Je songe aussi à une norme encadrant l’évolution des dépenses courantes des Administrations publiques (avec une déclinaison particulière à l’Administration centrale), qui rapprocherait leur progression de la hausse moyenne observée chez nos voisins. Je ne réclame certainement pas une diminution soudaine et drastique des dépenses courantes, mais simplement une maîtrise accrue de leur évolution. Une gestion « en bon père de famille », tout simplement. Avec en parallèle une approche plus standardisée des investissements publics et un suivi systématique des coûts d’entretien afférents et une programmation à moyen terme transparente de ces derniers.

Des efforts en matière de formation continue et un système d’éducation performant (et ne reproduisant plus les disparités sociologiques) ne peuvent que nous aider à renforcer l’efficience des dépenses publiques. Sans compter une gouvernance rénovée en matière budgétaire, avec des budgets par programmes, idéalement assortis d’indicateurs de performance.

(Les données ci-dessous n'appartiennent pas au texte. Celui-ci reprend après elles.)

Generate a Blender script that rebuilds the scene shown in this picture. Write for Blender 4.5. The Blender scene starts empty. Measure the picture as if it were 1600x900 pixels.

Un vaste programme, mais l’enjeu est considérable, avec des dépenses publiques progressant de manière systématique et à un rythme bien plus élevé que chez nos voisins. Il importe de corriger cette situation, notamment en s’attaquant sans tarder au problème récurrent des dépenses incompressibles. Divers automatismes devraient être abolis à cet égard, afin d’assurer aux Administrations publiques une plus grande marge de manœuvre budgétaire. C’est seulement à ce prix que le Luxembourg pourra faire face efficacement à d’éventuels chocs économiques et préparer sereinement le futur.


[1] Soit « Classification Of the Functions Of Government ».

[2] Ce poste se compose essentiellement, à raison des deux tiers environ, de l’activité « transports ».

[3] Il s’agit d’un poste assez disparate, qui comprend notamment les dépenses de fonctionnement et l’aide économique extérieure.

[4] En lien surtout avec le Fonds de dotation globale des communes.